The paper tackles the problem of multi-agent reinforcement learning in large state spaces with many agents by proposing a new model, independent linear Markov game, and designing algorithms to learn Markov coarse correlated equilibria and correlated equilibria with sample complexity that scales polynomially with each agent's function class complexity, breaking the curse of multiagents. The result includes sample complexity bounds, such as an algorithm with $\widetilde{O}(\epsilon^{-2})$ sample complexity for Markov CCE in the tabular case, improving the state-of-the-art $\widetilde{O}(\epsilon^{-3})$.

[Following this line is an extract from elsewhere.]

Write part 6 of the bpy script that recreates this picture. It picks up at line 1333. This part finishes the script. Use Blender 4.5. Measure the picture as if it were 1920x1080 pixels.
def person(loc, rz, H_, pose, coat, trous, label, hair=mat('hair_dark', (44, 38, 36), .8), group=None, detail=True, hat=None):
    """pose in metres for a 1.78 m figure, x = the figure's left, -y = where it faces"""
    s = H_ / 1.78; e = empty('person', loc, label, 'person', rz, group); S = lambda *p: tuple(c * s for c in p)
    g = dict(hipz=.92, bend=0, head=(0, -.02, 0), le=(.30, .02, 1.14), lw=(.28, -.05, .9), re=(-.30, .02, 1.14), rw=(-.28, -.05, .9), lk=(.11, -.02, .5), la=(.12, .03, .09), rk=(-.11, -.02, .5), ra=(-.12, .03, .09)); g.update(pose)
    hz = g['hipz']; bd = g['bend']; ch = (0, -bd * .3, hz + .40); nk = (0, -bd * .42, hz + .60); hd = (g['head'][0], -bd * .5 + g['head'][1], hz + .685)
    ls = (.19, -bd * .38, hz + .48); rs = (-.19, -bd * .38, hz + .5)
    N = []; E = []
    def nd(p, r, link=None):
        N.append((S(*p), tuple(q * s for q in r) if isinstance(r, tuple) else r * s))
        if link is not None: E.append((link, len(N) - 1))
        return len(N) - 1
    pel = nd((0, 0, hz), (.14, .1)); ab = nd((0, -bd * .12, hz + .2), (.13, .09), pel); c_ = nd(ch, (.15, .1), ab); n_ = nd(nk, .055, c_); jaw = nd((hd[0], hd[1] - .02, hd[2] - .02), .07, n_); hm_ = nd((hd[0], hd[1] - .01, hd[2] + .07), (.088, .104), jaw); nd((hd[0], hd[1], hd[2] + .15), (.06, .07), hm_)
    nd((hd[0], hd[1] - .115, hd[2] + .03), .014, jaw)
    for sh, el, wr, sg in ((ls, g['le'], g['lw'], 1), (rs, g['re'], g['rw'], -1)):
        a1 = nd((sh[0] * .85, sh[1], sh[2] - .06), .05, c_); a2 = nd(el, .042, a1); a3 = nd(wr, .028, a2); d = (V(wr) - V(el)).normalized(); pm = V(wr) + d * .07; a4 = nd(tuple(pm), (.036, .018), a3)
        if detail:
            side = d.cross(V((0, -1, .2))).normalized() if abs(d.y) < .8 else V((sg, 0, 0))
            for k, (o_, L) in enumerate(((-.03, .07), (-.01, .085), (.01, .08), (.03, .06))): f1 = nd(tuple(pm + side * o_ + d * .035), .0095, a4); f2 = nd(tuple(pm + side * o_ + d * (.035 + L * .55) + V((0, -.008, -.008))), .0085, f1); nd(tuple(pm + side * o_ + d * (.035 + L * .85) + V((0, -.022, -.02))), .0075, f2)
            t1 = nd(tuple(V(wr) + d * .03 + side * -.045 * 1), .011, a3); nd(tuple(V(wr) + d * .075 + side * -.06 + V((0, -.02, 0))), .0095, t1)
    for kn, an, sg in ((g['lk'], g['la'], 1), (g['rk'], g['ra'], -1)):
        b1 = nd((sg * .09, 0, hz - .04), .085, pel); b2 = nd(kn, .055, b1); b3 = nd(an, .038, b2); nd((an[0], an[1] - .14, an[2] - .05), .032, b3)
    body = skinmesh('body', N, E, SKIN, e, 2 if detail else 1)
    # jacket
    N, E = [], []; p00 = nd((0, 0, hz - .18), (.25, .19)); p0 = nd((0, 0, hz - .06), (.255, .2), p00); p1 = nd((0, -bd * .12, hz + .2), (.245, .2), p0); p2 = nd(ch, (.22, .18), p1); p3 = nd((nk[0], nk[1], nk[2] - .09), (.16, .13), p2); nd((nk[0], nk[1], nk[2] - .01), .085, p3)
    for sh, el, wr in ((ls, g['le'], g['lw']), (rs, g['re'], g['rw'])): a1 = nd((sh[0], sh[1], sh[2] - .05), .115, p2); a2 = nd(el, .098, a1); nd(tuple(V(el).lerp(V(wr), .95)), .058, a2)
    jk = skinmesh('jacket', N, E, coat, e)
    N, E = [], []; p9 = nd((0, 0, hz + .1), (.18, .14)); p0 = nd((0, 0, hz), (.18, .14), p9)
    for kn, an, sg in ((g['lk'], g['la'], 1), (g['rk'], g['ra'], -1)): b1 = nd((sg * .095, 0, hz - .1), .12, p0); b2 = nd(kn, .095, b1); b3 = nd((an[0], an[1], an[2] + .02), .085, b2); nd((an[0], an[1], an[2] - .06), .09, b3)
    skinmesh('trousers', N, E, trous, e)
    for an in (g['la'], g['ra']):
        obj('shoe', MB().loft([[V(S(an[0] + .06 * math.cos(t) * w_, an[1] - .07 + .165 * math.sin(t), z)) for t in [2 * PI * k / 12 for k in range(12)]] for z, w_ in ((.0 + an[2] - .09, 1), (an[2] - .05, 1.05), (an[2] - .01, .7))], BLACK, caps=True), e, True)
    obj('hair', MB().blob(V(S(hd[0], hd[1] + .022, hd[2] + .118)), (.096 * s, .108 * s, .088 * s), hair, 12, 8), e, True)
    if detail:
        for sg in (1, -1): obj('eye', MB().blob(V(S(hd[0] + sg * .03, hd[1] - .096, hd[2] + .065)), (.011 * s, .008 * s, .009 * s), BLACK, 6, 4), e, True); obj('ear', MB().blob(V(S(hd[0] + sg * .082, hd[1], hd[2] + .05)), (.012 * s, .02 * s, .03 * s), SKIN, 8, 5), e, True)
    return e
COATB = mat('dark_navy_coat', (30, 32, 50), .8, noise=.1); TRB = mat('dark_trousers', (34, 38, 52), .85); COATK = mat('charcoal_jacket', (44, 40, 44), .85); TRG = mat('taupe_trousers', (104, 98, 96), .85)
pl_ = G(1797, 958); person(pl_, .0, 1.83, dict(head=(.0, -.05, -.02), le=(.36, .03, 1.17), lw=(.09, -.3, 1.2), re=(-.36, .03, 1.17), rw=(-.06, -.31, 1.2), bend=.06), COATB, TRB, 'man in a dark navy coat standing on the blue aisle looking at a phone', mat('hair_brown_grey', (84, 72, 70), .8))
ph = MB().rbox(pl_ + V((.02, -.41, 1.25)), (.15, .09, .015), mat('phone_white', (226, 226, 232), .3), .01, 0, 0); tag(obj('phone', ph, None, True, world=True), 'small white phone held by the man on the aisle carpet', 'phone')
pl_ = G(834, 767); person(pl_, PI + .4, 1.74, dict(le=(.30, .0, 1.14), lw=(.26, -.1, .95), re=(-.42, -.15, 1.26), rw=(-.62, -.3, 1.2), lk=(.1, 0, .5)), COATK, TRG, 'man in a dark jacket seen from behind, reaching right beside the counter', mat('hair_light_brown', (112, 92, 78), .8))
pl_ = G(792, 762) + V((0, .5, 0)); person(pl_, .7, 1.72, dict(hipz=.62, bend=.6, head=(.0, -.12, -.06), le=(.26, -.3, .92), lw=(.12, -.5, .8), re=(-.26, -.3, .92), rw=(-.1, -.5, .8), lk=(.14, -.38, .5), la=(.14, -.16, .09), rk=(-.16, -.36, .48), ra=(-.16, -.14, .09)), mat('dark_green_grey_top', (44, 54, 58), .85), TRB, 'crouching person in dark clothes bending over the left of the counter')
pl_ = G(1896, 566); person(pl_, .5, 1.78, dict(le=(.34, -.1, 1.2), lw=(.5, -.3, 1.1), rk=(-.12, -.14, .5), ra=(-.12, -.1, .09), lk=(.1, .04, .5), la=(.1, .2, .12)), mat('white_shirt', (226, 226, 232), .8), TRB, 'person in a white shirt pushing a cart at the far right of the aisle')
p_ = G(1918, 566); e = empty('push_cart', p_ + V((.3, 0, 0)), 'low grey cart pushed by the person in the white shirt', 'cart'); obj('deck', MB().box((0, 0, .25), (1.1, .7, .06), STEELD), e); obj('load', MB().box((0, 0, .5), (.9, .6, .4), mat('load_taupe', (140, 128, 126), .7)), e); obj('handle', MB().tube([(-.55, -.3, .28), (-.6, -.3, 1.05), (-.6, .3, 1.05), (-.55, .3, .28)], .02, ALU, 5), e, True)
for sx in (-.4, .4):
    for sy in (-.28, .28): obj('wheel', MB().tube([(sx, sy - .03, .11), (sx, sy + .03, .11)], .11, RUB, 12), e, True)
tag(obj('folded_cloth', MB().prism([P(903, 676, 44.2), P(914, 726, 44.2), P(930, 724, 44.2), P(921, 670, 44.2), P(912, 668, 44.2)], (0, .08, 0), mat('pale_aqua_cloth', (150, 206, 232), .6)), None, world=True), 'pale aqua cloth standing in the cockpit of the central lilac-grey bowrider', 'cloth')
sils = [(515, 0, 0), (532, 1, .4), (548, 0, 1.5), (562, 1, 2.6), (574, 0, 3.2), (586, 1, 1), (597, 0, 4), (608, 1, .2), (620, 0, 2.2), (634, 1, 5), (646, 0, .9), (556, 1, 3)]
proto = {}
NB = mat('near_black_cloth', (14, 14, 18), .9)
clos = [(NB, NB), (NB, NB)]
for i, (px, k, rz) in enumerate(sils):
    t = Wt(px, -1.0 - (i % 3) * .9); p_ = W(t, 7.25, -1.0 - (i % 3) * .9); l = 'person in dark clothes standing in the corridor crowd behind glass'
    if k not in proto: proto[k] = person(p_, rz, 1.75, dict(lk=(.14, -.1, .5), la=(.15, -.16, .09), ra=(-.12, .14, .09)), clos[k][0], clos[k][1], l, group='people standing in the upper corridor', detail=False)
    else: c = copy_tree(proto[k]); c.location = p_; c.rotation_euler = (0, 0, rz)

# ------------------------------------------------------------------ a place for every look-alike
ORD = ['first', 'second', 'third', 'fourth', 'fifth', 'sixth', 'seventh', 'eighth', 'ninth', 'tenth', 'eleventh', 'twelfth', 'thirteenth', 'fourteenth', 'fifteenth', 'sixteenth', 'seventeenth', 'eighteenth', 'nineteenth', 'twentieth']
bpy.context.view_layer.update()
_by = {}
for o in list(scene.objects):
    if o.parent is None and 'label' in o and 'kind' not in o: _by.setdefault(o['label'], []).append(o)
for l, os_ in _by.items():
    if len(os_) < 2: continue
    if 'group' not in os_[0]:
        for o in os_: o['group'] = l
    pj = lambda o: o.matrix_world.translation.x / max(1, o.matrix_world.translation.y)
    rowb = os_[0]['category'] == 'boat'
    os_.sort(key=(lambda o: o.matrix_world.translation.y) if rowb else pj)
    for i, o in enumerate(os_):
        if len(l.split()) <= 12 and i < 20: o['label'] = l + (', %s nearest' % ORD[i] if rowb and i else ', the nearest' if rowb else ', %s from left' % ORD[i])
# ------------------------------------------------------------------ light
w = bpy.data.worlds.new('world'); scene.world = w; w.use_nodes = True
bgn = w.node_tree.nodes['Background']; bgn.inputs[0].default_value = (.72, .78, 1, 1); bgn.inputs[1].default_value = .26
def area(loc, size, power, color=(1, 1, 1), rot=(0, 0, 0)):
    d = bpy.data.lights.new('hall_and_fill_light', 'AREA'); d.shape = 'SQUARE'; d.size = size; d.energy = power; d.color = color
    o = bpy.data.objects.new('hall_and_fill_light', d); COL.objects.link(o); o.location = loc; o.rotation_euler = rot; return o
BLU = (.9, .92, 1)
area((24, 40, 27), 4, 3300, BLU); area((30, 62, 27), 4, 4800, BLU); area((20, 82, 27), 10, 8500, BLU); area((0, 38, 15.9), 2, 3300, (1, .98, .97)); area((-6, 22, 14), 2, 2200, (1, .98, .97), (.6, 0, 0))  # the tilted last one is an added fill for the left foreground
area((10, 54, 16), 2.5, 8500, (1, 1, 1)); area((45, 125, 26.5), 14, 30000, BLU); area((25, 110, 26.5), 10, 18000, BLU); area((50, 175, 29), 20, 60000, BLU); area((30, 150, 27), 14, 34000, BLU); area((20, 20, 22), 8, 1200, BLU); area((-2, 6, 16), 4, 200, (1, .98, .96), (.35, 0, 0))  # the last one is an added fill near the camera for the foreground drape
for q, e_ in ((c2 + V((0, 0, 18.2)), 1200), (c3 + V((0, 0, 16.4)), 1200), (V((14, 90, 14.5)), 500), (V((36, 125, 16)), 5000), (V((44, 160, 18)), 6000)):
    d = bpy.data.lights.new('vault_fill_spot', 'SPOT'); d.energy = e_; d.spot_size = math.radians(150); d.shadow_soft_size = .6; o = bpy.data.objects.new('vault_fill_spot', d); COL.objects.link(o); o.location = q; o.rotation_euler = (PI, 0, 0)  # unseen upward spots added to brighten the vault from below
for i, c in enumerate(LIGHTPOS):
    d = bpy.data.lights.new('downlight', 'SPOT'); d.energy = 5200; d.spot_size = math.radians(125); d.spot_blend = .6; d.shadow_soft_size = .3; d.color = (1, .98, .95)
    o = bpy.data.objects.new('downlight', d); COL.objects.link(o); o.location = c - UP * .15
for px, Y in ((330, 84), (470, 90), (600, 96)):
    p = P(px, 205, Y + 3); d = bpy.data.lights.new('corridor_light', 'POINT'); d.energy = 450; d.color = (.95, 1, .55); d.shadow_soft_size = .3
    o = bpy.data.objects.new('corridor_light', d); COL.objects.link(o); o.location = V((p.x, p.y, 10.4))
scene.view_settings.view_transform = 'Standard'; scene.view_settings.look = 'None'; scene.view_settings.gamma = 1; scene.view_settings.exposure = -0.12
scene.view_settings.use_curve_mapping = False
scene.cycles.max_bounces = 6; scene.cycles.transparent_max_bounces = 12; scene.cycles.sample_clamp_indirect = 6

We propose a new model, independent linear Markov game, for multi-agent reinforcement learning with a large state space and a large number of agents. This is a class of Markov games with independent linear function approximation, where each agent has its own function approximation for the state-action value functions that are marginalized by other players' policies. We design new algorithms for learning the Markov coarse correlated equilibria (CCE) and Markov correlated equilibria (CE) with sample complexity bounds that only scale polynomially with each agent's own function class complexity, thus breaking the curse of multiagents. In contrast, existing works for Markov games with function approximation have sample complexity bounds scale with the size of the \emph{joint action space} when specialized to the canonical tabular Markov game setting, which is exponentially large in the number of agents. Our algorithms rely on two key technical innovations: (1) utilizing policy replay to tackle non-stationarity incurred by multiple agents and the use of function approximation; (2) separating learning Markov equilibria and exploration in the Markov games, which allows us to use the full-information no-regret learning oracle instead of the stronger bandit-feedback no-regret learning oracle used in the tabular setting. Furthermore, we propose an iterative-best-response type algorithm that can learn pure Markov Nash equilibria in independent linear Markov potential games. In the tabular case, by adapting the policy replay mechanism for independent linear Markov games, we propose an algorithm with $\widetilde{O}(ε^{-2})$ sample complexity to learn Markov CCE, which improves the state-of-the-art result $\widetilde{O}(ε^{-3})$ in Daskalakis et al. 2022, where $ε$ is the desired accuracy, and also significantly improves other problem parameters.